» **EXERCISE DETAILS**
Note each line that includes the word "More". Copy those lines.

» **SOURCE MATERIAL**
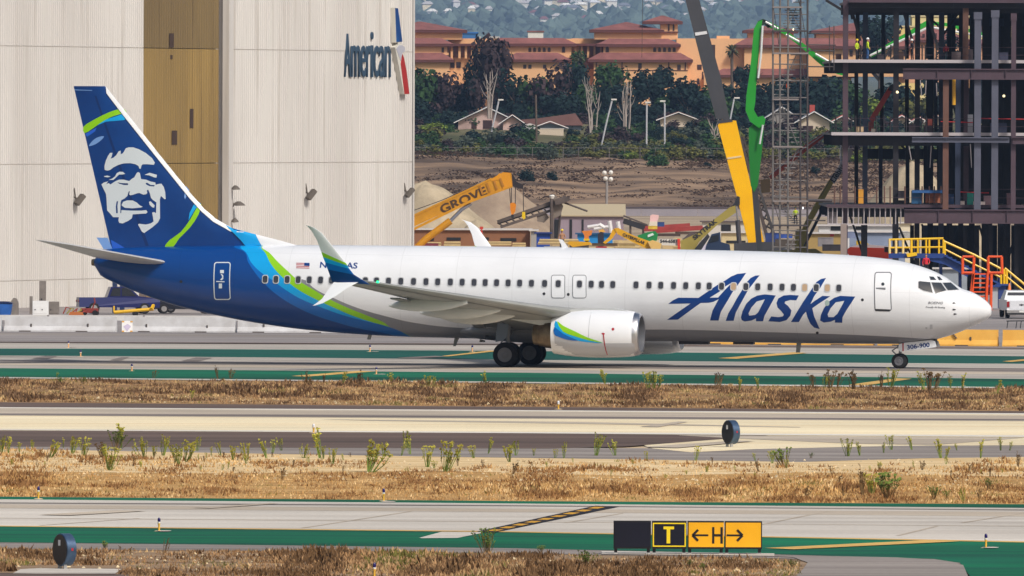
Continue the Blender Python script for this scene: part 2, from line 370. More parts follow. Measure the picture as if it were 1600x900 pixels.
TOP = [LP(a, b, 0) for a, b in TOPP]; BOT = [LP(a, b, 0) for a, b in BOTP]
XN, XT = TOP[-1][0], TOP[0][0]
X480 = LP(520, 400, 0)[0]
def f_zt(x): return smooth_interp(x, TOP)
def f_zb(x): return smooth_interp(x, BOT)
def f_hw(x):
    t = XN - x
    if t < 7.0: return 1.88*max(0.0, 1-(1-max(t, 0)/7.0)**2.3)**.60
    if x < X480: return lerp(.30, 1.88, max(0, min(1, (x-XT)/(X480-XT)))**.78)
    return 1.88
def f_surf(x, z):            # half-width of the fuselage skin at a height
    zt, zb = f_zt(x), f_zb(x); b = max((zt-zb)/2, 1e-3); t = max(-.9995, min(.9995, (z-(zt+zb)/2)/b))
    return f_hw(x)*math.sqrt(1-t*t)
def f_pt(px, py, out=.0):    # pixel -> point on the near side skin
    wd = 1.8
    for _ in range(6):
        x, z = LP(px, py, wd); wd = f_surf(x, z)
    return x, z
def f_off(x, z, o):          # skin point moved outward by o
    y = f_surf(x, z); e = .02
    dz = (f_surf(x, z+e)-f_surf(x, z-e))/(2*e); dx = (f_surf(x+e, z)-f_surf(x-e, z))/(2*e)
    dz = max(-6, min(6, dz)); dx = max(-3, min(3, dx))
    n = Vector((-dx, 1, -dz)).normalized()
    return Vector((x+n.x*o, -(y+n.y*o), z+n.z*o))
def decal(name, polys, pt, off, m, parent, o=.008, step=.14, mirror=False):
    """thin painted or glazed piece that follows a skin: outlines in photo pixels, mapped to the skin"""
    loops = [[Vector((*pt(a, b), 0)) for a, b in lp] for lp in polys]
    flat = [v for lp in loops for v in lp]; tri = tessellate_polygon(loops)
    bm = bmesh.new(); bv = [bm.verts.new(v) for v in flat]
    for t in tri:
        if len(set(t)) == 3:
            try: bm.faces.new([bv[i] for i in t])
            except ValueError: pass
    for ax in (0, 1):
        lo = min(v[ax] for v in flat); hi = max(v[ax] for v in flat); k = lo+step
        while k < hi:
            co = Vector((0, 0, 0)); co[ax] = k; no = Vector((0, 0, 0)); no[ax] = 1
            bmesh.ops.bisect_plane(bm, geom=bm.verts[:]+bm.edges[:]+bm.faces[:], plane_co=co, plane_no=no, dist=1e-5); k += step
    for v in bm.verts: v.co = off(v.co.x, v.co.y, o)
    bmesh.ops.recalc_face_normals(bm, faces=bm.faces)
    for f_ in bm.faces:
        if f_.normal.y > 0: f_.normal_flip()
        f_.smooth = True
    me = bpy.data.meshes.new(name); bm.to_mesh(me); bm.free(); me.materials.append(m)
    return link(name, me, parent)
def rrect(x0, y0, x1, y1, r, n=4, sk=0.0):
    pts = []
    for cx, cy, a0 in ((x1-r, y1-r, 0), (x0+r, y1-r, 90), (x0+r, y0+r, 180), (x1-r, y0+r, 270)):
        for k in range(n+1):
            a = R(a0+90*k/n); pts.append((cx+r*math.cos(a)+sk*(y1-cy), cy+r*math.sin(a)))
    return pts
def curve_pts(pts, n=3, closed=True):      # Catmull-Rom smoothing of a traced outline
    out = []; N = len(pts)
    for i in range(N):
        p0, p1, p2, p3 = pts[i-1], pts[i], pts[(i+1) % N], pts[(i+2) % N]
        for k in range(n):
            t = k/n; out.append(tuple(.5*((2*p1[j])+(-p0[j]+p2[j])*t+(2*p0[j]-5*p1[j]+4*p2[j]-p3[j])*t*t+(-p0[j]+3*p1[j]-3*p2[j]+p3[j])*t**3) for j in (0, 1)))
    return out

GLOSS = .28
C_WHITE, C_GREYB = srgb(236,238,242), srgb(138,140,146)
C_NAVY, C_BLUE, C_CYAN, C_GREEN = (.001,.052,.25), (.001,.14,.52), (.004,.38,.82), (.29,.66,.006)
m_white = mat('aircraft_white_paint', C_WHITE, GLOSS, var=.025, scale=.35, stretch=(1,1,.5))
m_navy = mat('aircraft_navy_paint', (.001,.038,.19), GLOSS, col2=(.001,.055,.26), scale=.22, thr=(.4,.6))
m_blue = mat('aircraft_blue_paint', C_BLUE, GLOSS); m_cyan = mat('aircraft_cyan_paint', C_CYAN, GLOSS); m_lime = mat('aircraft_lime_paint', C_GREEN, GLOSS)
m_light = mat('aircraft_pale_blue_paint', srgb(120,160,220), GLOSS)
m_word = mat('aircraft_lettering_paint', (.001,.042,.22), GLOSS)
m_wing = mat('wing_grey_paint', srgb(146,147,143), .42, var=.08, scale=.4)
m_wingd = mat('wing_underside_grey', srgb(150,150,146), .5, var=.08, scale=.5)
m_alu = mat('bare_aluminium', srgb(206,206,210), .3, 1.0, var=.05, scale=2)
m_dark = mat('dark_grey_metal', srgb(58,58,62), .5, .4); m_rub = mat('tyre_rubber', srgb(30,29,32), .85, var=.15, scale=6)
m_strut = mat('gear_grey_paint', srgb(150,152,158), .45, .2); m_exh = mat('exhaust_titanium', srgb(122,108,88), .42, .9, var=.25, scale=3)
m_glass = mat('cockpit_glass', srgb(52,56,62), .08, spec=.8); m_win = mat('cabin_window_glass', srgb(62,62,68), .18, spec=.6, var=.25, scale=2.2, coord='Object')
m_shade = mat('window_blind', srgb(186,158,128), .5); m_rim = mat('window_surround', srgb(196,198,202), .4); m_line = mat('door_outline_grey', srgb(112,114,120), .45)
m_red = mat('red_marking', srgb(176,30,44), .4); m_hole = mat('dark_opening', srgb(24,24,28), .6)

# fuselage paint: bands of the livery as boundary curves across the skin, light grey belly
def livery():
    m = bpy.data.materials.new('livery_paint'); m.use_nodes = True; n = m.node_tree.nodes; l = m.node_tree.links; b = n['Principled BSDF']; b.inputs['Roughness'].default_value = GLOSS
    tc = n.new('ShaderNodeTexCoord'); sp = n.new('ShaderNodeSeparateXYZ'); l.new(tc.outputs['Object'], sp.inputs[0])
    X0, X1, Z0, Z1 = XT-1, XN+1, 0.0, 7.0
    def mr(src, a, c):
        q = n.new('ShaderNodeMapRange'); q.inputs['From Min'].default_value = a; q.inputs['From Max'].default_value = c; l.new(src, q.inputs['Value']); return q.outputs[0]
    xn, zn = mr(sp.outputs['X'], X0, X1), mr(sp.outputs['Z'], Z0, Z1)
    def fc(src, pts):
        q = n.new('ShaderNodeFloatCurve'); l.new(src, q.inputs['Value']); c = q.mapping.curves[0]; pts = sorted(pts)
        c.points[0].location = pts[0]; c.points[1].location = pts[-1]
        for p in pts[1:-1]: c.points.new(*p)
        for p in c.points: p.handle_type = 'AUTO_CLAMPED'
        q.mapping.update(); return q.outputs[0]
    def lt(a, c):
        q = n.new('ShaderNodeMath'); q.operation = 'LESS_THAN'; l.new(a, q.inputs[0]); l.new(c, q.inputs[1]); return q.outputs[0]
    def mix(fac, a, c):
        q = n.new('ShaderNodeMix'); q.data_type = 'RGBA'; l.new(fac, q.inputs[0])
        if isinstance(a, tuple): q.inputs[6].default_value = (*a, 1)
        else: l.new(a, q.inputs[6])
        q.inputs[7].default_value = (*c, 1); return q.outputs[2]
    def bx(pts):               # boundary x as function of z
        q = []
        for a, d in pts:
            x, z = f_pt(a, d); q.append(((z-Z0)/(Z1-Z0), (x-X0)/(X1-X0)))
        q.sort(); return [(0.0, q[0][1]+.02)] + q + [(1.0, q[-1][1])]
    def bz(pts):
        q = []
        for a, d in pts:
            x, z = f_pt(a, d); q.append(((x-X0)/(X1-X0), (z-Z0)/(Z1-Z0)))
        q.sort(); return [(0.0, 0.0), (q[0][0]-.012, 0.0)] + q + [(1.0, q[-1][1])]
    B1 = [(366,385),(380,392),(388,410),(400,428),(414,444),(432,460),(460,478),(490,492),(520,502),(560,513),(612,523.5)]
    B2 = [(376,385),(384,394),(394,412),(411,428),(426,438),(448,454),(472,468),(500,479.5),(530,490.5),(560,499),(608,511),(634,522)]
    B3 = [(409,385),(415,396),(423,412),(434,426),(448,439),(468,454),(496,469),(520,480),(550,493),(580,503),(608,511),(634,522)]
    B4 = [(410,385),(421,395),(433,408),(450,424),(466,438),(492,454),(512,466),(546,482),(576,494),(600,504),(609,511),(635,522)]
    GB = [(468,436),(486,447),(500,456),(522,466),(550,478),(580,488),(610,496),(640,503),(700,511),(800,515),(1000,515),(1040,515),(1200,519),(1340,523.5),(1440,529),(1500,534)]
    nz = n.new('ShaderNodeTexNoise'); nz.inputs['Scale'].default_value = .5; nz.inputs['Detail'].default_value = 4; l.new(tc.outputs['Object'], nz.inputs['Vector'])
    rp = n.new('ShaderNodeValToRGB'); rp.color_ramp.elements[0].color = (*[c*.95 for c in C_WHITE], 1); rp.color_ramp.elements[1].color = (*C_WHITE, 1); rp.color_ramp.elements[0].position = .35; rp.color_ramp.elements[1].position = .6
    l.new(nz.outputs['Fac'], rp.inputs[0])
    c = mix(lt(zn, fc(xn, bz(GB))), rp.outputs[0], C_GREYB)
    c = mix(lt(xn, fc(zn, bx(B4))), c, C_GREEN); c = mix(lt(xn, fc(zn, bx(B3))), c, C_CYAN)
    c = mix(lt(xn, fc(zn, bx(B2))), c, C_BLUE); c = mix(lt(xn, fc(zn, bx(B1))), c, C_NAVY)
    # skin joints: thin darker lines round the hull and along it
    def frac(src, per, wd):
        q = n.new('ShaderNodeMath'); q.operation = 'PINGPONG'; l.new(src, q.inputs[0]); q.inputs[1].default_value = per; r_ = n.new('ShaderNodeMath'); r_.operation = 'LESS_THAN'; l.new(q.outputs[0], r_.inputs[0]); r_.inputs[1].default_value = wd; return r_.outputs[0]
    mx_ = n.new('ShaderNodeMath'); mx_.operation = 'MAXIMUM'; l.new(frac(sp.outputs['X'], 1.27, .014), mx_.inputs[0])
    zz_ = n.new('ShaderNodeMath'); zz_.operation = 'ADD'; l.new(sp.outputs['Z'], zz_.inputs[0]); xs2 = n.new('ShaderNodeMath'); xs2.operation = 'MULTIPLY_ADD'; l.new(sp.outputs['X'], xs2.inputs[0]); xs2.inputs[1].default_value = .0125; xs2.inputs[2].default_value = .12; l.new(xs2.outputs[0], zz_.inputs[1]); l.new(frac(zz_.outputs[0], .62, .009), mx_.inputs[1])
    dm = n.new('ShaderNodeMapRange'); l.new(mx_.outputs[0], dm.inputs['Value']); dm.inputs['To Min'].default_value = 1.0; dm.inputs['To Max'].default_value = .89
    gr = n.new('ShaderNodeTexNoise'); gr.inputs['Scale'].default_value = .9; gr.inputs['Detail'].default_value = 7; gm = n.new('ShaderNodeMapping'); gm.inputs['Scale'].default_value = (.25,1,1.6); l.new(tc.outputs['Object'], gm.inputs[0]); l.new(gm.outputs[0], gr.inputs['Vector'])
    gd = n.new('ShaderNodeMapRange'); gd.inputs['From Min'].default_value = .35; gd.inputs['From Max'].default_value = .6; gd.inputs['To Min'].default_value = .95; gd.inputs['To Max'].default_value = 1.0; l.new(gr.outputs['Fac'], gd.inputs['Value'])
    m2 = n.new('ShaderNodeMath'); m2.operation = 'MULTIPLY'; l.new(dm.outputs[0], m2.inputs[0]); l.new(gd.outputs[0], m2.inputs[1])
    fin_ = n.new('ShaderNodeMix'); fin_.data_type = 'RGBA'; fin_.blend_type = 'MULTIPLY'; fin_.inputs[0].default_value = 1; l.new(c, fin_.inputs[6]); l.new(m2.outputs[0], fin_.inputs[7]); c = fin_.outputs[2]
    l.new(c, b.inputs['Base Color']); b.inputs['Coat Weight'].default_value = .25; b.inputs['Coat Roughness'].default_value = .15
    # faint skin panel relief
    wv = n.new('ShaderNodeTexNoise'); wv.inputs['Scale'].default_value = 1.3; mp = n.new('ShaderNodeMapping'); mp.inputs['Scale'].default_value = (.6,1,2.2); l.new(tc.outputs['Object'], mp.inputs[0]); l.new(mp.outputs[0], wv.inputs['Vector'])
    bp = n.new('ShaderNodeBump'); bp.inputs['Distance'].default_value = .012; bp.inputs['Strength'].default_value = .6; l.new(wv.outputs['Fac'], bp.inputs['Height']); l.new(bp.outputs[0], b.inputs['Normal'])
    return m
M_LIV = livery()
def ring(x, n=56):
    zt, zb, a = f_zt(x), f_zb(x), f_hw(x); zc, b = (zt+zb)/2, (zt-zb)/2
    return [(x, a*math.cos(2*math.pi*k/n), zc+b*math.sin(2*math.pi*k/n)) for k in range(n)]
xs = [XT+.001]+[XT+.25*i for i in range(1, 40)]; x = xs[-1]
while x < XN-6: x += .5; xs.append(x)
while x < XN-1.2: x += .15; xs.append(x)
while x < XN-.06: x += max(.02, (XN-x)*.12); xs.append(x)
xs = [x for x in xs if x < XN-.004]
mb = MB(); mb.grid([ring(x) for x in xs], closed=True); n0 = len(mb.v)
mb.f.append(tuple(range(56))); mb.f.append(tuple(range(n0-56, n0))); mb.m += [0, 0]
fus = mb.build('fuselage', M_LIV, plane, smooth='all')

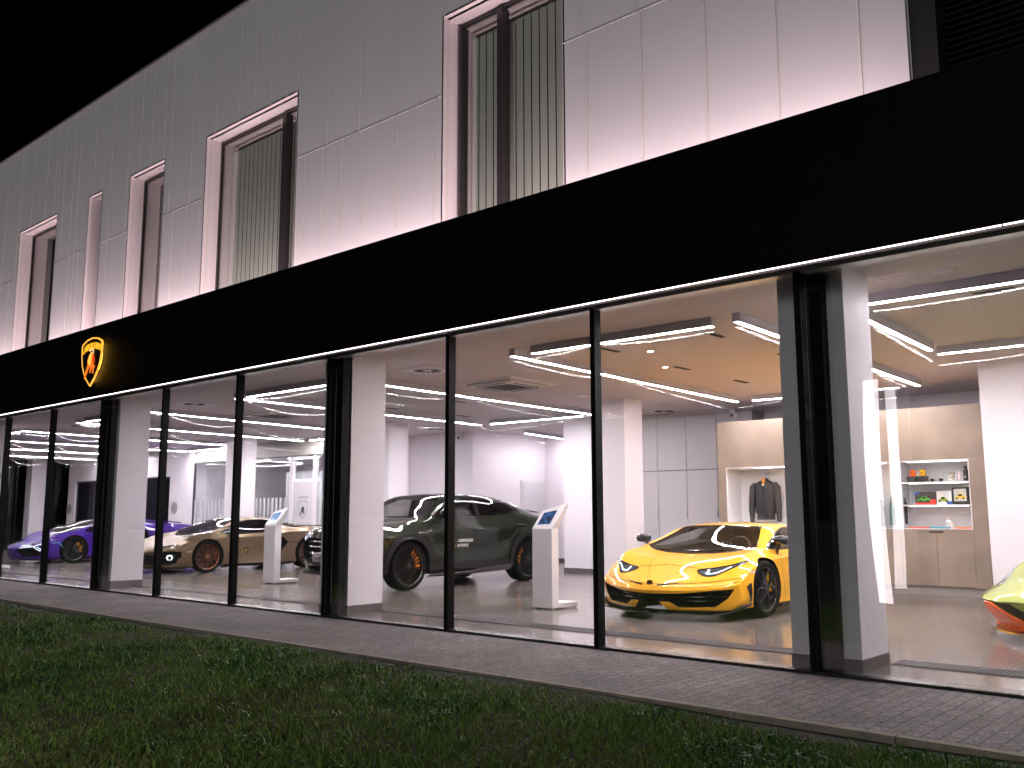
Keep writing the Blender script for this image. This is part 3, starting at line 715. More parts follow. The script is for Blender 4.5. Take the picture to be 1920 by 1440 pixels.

» **COMPLETE RESPONSE**
Continue the Blender Python script for this scene: part 2, from line 370. More parts follow. Measure the picture as if it were 1600x900 pixels.
Keep writing the Blender script for this image. This is part 3, starting at line 715. More parts follow. The script is for Blender 4.5. Take the picture to be 1920 by 1440 pixels.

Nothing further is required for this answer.